Mais um terror japonês, não tão bom quanto Ringu, mas que consegue reserver bons momentos.

8,0

Após o estrondoso sucesso da trilogia Ringu no Japão, criou-se uma nova modalidade no campo do horror, e um novo gênero veio à tona: o terror psicológico. Motivado por Hideo Nakata, o movimento (que inevitavelmente não escapou do capitalismo, transformando-se em alvo do comércio e gerando produtos variados) alastrou-se mundo afora, incentivando diretores ocidentais. No mundo oriental, paralelamente, o gênero vai muito bem - ainda mais com a intensa circulação de Dark Water, também de Hideo Nakata, pelas locadoras japonesas.

Filmado em 2002, pode-se dizer que o filme é até moderno e trata de assuntos do mundo contemporâneo. Yoshimi Matsubara, revisora de romances, é uma mulher como outra qualquer - a não ser pelo complicado processo de divórcio por que tem passado. Seu marido é frio e agressivo, e Yoshimi, naturalmente, não quer que o homem fique com a guarda de sua filha. Porém, para convencer os advogados de que é uma mãe direita e competente, Matsubara deve arranjar uma residência o mais cedo possível, o que a leva a um bloco de apartamentos velho e decadente. Então, tudo parece seguir tranqüilamente, até que uma misteriosa goteira aparece no teto.

Hideo Nakata, sem dúvidas, sabe escolher muito bem o elenco com que vai trabalhar. Desta vez, o diretor preferiu a atriz Hitomi Kuroki para o papel da mãe preocupada e psicologicamente perturbada, enquanto a interpretação da filha protegida e disputada ficou por conta de Rio Kanno. Diferentemente de Ringu, a história enfoca e acaba concentrada principalmente nessas duas personagens, apenas. As duas atrizes fizeram um bom trabalho: à medida que o filme avança, mãe e filha vão criando laços cada vez mais fortes, e é fantástico observar como é bonito esse relacionamento.

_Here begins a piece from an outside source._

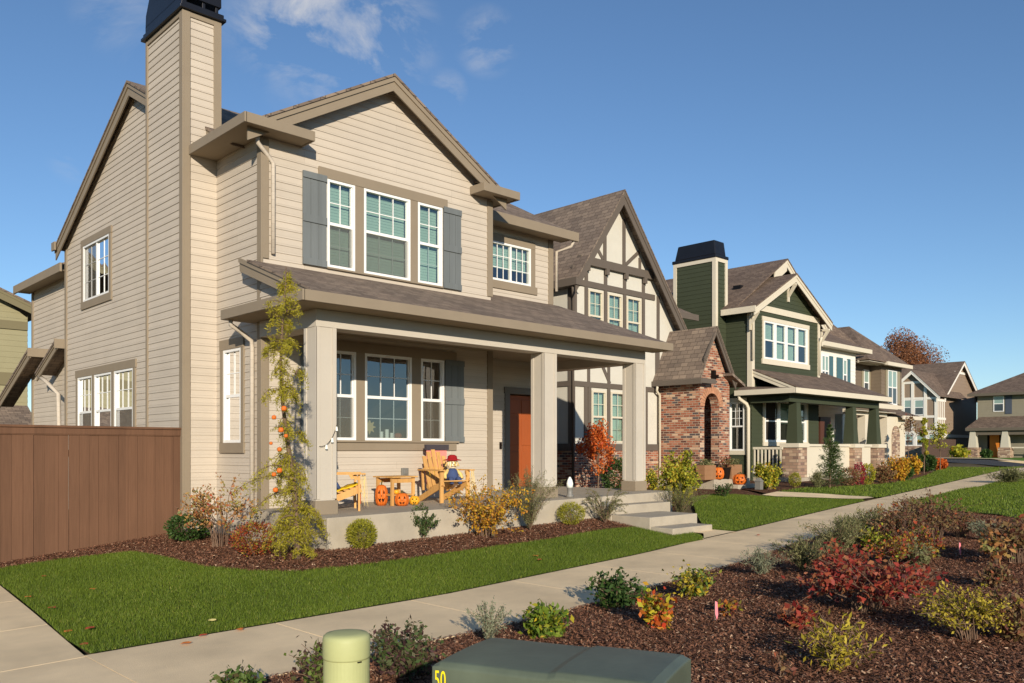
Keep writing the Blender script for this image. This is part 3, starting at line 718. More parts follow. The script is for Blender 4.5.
# left side: bay cheek, then the broad gable behind the chimney
nwin = (12.86, 13.5, .12, 1.66)
swin_u = (18.92, 20.6, 3.36, 4.62); swin_l = [(17.55, 18.62, .05, 1.66), (18.78, 19.85, .05, 1.66), (20.0, 20.98, .05, 1.66)]
RZ, RY, EZ = 7.35, 17.4, 4.95
siding(b, (XS, 0), (0, 1, 0), (-1, 0, 0), [(-1.6, YF, 21.9), (4.98, YF, 21.9), (5.05, 13.0, 21.75), (RZ - .12, RY - .05, RY + .05)], [nwin[:2] + nwin[2:], swin_u] + swin_l, zstart=-1.0)
# porch end triangle over the side beam
siding(b, (XS - .03, 0), (0, 1, 0), (-1, 0, 0), [(1.9, 10.55, YF), (2.14, 10.55, YF), (2.9, YF - .06, YF)], zstart=-1.0, lap=.012)
# right gable wall and back, plain
siding(b, (14.0, 0), (0, -1, 0), (1, 0, 0), [(-1.5, -21.9, -YR), (4.98, -21.9, -YR), (RZ - .1, -RY - .05, -RY + .05)], zstart=-1.0)
siding(b, (14.0, 21.9), (-1, 0, 0), (0, 1, 0), [(-1.5, 0, 14 - XS), (4.98, 0, 14 - XS)], zstart=-1.0)
# rear wing
wingX = 6.6
siding(b, (wingX, 0), (0, 1, 0), (-1, 0, 0), [(-1.6, 21.9, 25.6), (4.42, 21.9, 25.6)], zstart=-1.0)
siding(b, (6.6, 25.6), (1, 0, 0), (0, 1, 0), [(-1.6, 0, 6), (4.42, 0, 6)], zstart=-1.0)
b.build('wall', TAN, H1, fix=False)
# foundation
b = MB(); b.box(XS - .01, 11.2, YF + .02, YF + .3, -1.7, -.94); b.box(XS - .012, XS + .25, YF, 21.9, -1.7, -1.2); b.build('foundation', CONCW, H1)
# roofs
def zmain(y): return RZ - .53 * abs(y - RY)
PK, PZ = 8.7, 6.52
def zbay(x): return PZ - .57 * abs(x - PK)
roofs = []
roofs.append([(6.15, 12.78, zmain(12.78)), (14.35, 12.78, zmain(12.78)), (14.35, RY, RZ), (6.15, RY, RZ)])
roofs.append([(6.15, RY, RZ), (14.35, RY, RZ), (14.35, 22.15, zmain(22.15)), (6.15, 22.15, zmain(22.15))])
bayL = [(5.95, 11.92, zbay(5.95)), (PK, 11.92, PZ), (PK, 16.0, PZ), (6.35, 13.78, zbay(6.35)), (5.95, 13.78, zbay(5.95))]
bayR = [(PK, 11.92, PZ), (11.45, 11.92, zbay(11.45)), (11.45, 13.4, zbay(11.45)), (PK, 16.0, PZ)]
wing = [(6.25, 21.9, 4.45), (6.25, 25.9, 4.45), (9.5, 25.9, 5.9), (9.5, 21.9, 5.9)]
roofpart(H1, roofs + [bayL, bayR, wing], .09, ROOF)
zp = lambda y: 2.14 + .37 * (y - 10.05)
porch_top = [(6.1, 10.31, zp(10.31)), (5.84, 10.05, zp(10.05)), (14.22, 10.05, zp(10.05)), (14.22, 13.2, zp(13.2)), (11.2, 13.2, zp(13.2)), (11.2, 12.2, zp(12.2)), (6.1, 12.2, zp(12.2))]
pent = [(5.84, 10.05, 2.14), (6.12, 10.33, 2.24), (6.36, 10.6, 2.33), (6.36, 12.46, 2.33), (5.84, 12.46, 2.14)]
roofpart(H1, [porch_top], .07, ROOF, 'porch_roof'); roofpart(H1, [pent], .05, ROOF, 'porch_roof')
# returns of the bay eaves
rtl = [(5.95, 11.82, 5.04), (7.0, 11.82, 5.04), (7.0, 12.2, 5.16), (6.36, 12.2, 5.16), (6.3, 12.4, 5.15), (5.95, 12.4, 5.04)]
rtr = [(10.72, 11.82, 5.04), (11.55, 11.82, 5.04), (11.55, 12.4, 5.04), (11.2, 12.4, 5.12), (11.2, 12.2, 5.16), (10.72, 12.2, 5.16)]
roofpart(H1, [rtl, rtr], .03, ROOF, 'eave_return')
# fascia and rake boards
b = MB()
b.box(5.82, 14.2, 10.01, 10.05, 2.0, 2.15)                      # porch gutter line
b.box(5.80, 5.84, 10.01, 12.46, 2.0, 2.15)
b.box(5.88, 7.02, 11.78, 11.82, 4.885, 5.04); b.box(5.86, 5.90, 11.78, 13.80, 4.885, 5.04); b.box(7.02, 7.05, 11.78, 12.19, 4.885, 5.04)
b.box(10.68, 11.6, 11.78, 11.82, 4.885, 5.04); b.box(11.56, 11.6, 11.82, 12.9, 4.885, 5.04); b.box(10.65, 10.68, 11.78, 12.19, 4.885, 5.04)
b.box(11.3, 14.4, 12.72, 12.78, 4.72, 4.92)
b.box(6.11, 6.15, 21.95, 22.2, 4.75, 4.95)
b.box(6.2, 6.25, 21.85, 25.95, 4.24, 4.45)
b.split('fascia', TRIM, H1, bevel=.006)
b = MB()
def rake(b, p, q, w=.2, t=.035, n=(0, -1, 0)):
    p, q, n = Vector(p), Vector(q), Vector(n); d = Vector((0, 0, -w))
    b.hexa([p, p + n * t, q + n * t, q], [p + d, p + n * t + d, q + n * t + d, q + d])
def rakes(b, p, q, w1=.16, w2=.09, n=(0, -1, 0)):
    sh = Vector(n) * -.07 + Vector((0, 0, -.02)); p = Vector(p) + sh; q = Vector(q) + sh
    rake(b, p, q, w2, .05, n); d = Vector((0, 0, -w2)); rake(b, Vector(p) + d, Vector(q) + d, w1, .028, n)
e = -.0
rakes(b, (PK, 11.92, PZ - .02), (6.0, 11.92, zbay(6.0) - .02)); rakes(b, (PK, 11.92, PZ - .02), (11.4, 11.92, zbay(11.4) - .02))
rakes(b, (6.15, RY, RZ - .02), (6.15, 22.15, zmain(22.15) - .02), n=(-1, 0, 0)); rakes(b, (6.15, RY, RZ - .02), (6.15, 13.5, zmain(13.5) - .02), n=(-1, 0, 0))
rakes(b, (6.1, 10.40, zp(10.40) - .02), (6.1, 12.52, zp(12.52) - .02), .14, .07, (-1, 0, 0))
b.split('rake_board', TRIM, H1)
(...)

Dark Water guarda inúmeras semelhanças com Ringu. Uma delas é o próprio modo como o terror é criado. Em todo o filme não é derramada uma gota de sangue sequer, e a violência exagerada é substituída pela tensão originária de inúmeros fatores. Os infalíveis elementos que tanto causaram medo em outros filmes retornam - e, aí, alguns irão dizer que a película é pouco inovadora. Considerável verdade ou mera implicância, o fato é que Dark Water tem sim seus momentos assustadores. O mais interessante é que o filme não é mais uma daquelas histórias de fantasmas, em que se segue uma seqüência interminável de sustos sem sentido. Dark Water, ao contrário de muitos do gênero, mexe de maneira extremamente sutil com questões psicológicas, em que entra, por exemplo, uma teoria psicanalítica de Freud, justificando o desespero da mãe Yoshimi em proteger a filha tão bem quista.

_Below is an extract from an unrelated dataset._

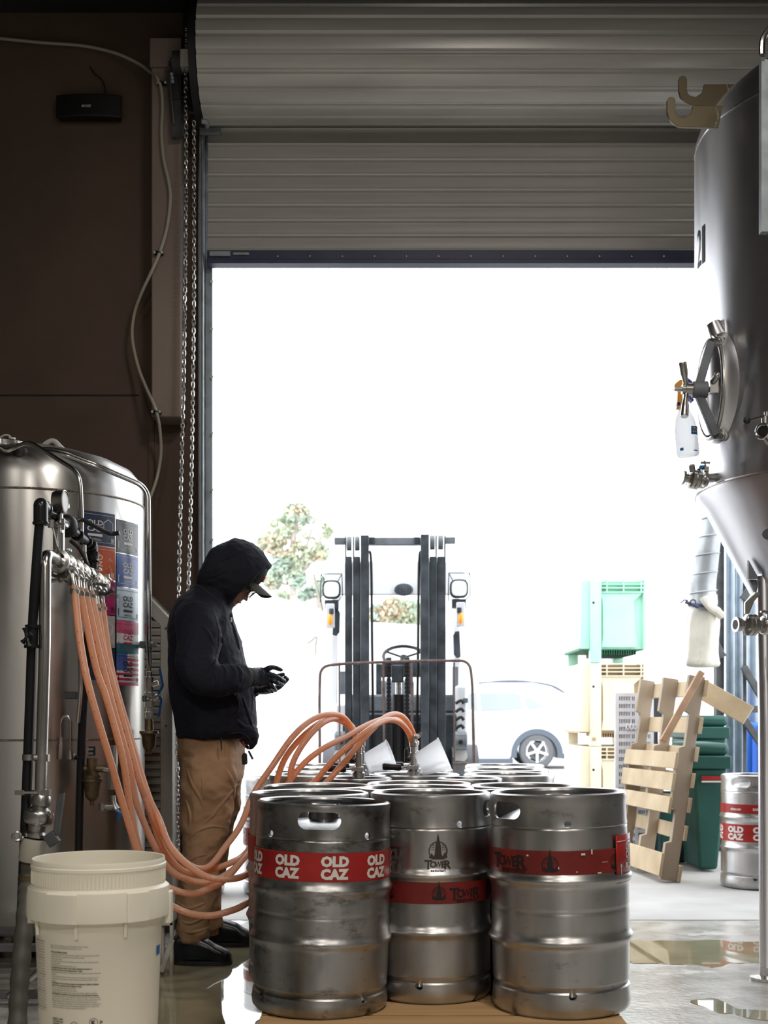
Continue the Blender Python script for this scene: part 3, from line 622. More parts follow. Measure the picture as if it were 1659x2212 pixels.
# ------------------------------------------------------------------ pallets under the kegs
def pallet(name, label, X0, X1, Y0, Y1, zt, group='keg pallets'):
    t = thing(name, label, 'pallet', ((X0+X1)/2, (Y0+Y1)/2, 0), group); th = 0.018
    n = 8; wy = (Y1-Y0-0.022*(n-1))/n
    for k in range(n):
        y = Y0+k*(wy+0.022); MB().bb(X0, X1, y, y+wy, zt-th, zt).build('deck_board', 'pallet_wood', t, bev=0.002)
    for x in (X0+0.02, (X0+X1)/2, X1-0.02):
        MB().bb(x-0.02, x+0.02, Y0+0.01, Y1-0.01, th, zt-th-0.0005).build('stringer', 'pallet_wood', t, bev=0.002)
    for y in (Y0, (Y0+Y1)/2-0.05, Y1-0.1): MB().bb(X0, X1, y, y+0.1, 0, th-0.0005).build('bottom_board', 'pallet_wood', t, bev=0.002)
    return t
pallet('wooden_pallet', 'worn wooden pallet under the three large front kegs', P(553, 0, 3.6).x, P(1367, 0, 3.56).x, 3.57, 5.04, PZ-0.001)
pallet('wooden_pallet', 'wooden pallet hidden under the rear block of kegs', -0.50, 0.76, 5.11, 6.66, PZ-0.001)
# ------------------------------------------------------------------ serving tank at the left
TX, TY, TR = -1.467, 5.40, 0.462
T = thing('serving_tank', 'large upright stainless tank with domed top and beer stickers, left of the man', 'tank', (TX, TY, 0))
TC = V(TX, TY, 0)
MB().lathe([(0.05, 0.10), (0.30, 0.13), (0.42, 0.19), (TR, 0.27), (TR, 1.855), (TR, 1.865)], TC, n=96).build('shell', 'steel_tank', T)
MB().lathe([(TR-0.004, 1.872), (TR-0.004, 1.93), (TR-0.016, 1.975), (TR-0.05, 2.015), (TR-0.12, 2.05), (TR-0.24, 2.085), (0.12, 2.11), (0.0005, 2.118)], TC, n=96).build('dome', 'steel_tank', T, ang=60)
MB().torus(TC+V(0, 0, 1.868), TR-0.001, 0.005, n=96, m=6).build('weld_seam', 'weld', T)
MB().lathe([(TR+0.0003, 0.9), (TR+0.002, 0.902), (TR+0.002, 0.906), (TR+0.0003, 0.908)], TC, n=96).build('hoop', 'weld', T)
for a in (0.5, 2.1, 3.7, 5.3):
    m = MB(); m.cyl(TC+V(0.36*cos(a), 0.36*sin(a), 0.0), TC+V(0.36*cos(a), 0.36*sin(a), 0.3), 0.03); m.cyl(TC+V(0.36*cos(a), 0.36*sin(a), 0.0), TC+V(0.36*cos(a), 0.36*sin(a), 0.02), 0.05); m.build('leg', 'steel', T)
# top fittings
lid = MB(); lid.cyl(P(0, 0, 5.35).xy.to_3d()+V(0, 0, 2.095), P(0, 0, 5.35).xy.to_3d()+V(0, 0, 2.122), 0.12, n=32); lid.build('lid', 'steel', T, bev=0.004)
MB().lathe([(0, -0.025), (0.028, -0.025), (0.030, -0.02), (0.030, 0.02), (0.026, 0.028), (0, 0.028)], P(43, 985, 5.0), n=20).build('clamp_knob', 'rubber', T)
MB().tube(rounded([P(-10, 958, 5.3), P(6, 940, 5.3), P(22, 940, 5.3), P(26, 965, 5.3)], 0.02), 0.004, 8).build('vent_tube', 'white_plastic', T)
MB().lathe([(0, 0), (0.016, 0), (0.016, 0.018), (0.012, 0.02), (0.012, 0.035), (0.015, 0.037), (0.015, 0.05), (0, 0.05)], P(26, 972, 5.3), n=8).build('vent_fitting', 'white_plastic', T)
MB().tube(spline([P(85, 975, 5.45), P(98, 960, 5.45), P(115, 953, 5.45), P(132, 968, 5.45), P(150, 985, 5.5), P(175, 1005, 5.6)], 6), 0.012, 8).build('white_hose', 'white_plastic', T)
MB().tube(rounded([P(-10, 960, 4.95), P(12, 975, 4.95), P(30, 968, 4.95), P(62, 953, 4.9), P(172, 1022, 4.8), P(176, 1100, 4.8), P(174, 1500, 4.82), P(168, 1560, 4.85)], 0.05), 0.0085, 10).build('condensate_tube', 'steel', T)
MB().tube(rounded([P(20, 966, 5.2), P(125, 970, 5.03), P(215, 1006, 5.05), P(308, 1046, 5.2), P(322, 1068, 5.25), P(324, 1385, 5.35), P(325, 1440, 5.35)], 0.05), 0.0065, 10).build('gas_tube', 'steel', T)
MB().tube(rounded([P(20, 970, 5.16), P(125, 976, 4.98), P(215, 1011, 5.0), P(302, 1048, 5.15), P(316, 1066, 5.2), P(317, 1200, 5.3), P(316, 1385, 5.3), P(321, 1450, 5.3)], 0.05), 0.0065, 10).build('gas_tube', 'steel', T)
m = MB(); m.bb(P(304, 0, 5.33).x, P(328, 0, 5.33).x, 5.30, 5.37, P(0, 1400, 5.33).z, P(0, 1386, 5.33).z); m.bb(P(326, 0, 5.33).x, P(338, 0, 5.33).x, 5.32, 5.35, P(0, 1398, 5.33).z, P(0, 1390, 5.33).z); m.build('tube_clamp', 'galv_dark', T, bev=0.002)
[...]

O roteirista (autor do livro que inspirou o filme) é mais um daqueles que deixa praticamente tudo em aberto. Nem mesmo a cena final é capaz de explicar os fatos ocorridos - o único resquício de racionalidade parece estar na última frase dita pela personagem Ikuko. À primeira vista incongruente, é só depois, de muito refletir, que a frase parece fazer sentido. Então, a partir dela, as impressões do espectador acerca de Yoshimi mudarão completamente. O filme também apresenta simbologias aparentemente incompreensíveis. Na seqüência final, por exemplo, é duvidável a presença de uma personagem, uma vez que seu paradeiro é desconhecido e as alucinações já são completamente aceitáveis. Mitsuko Kawai, o núcleo assustador do filme, também parece ter propósitos ininteligíveis - é apenas com o rolar dos créditos que alguma conclusão pode ser tomada. Mesmo assim, o roteiro parece ter sido feito exclusivamente para fazer os espectadores pensarem.

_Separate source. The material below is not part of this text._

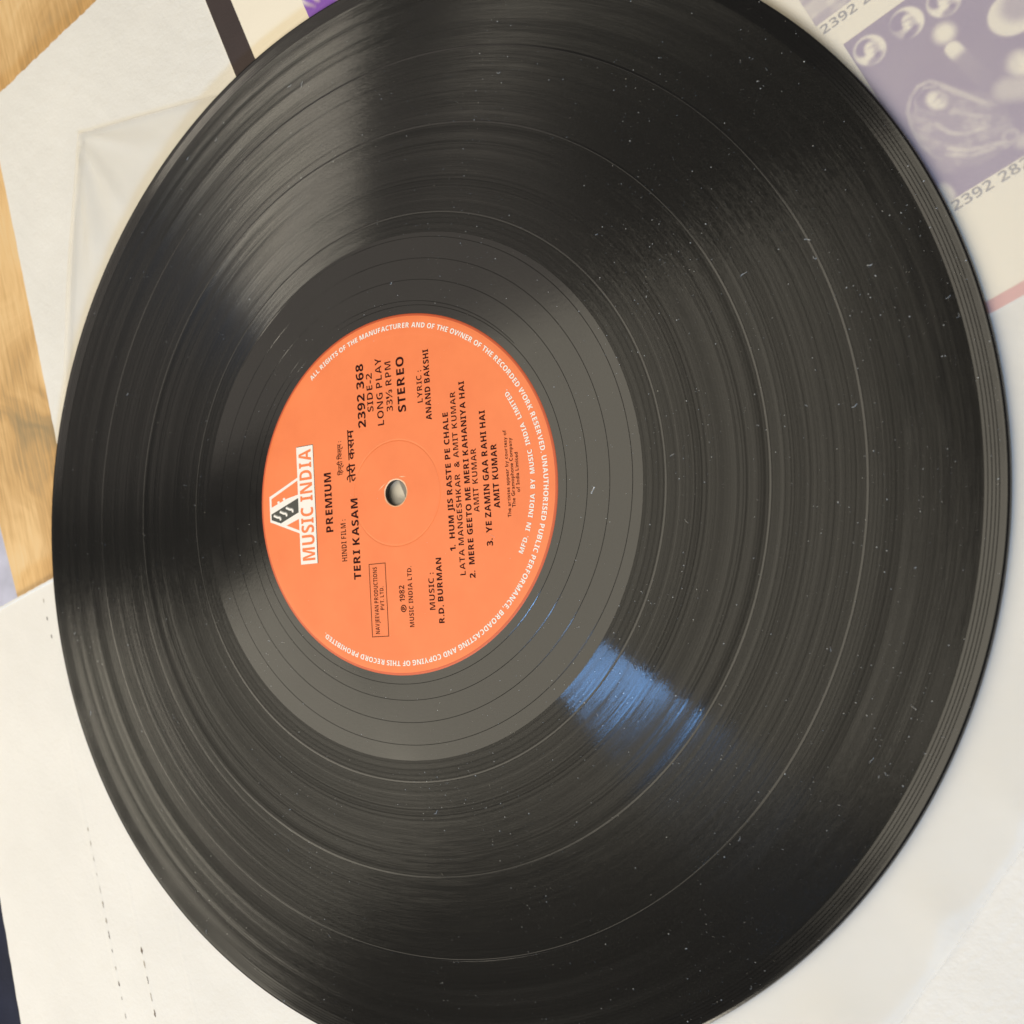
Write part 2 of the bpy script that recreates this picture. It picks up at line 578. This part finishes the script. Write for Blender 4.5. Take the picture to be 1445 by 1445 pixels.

A produção técnica de Hideo Nakata deixou-se levar pelas inconcussas influências de Ringu. A fotografia de Dark Water é sombria, misteriosa e o cenário do desespero é completado pelo edifício decadente e escuro em que residem Yoshimi e Ikuko. Os efeitos sonoros - e a ausência deles - contribuem imensamente para o equilíbrio da tensão. A trilha sonora é variada, apresentando temas para as situações assustadoras e para os momentos melancólicos.

É assim, nesse ambiente triste e assustador, que Hideo Nakata explora a relação mãe-filha de modo dramático. São as atitudes da guardiã Yoshimi e as reações correspondentes da filha Ikuko que dão a impressão de nunca estarmos verdadeiramente seguros. E, por mais que criemos laços de afeição, sempre estaremos sós.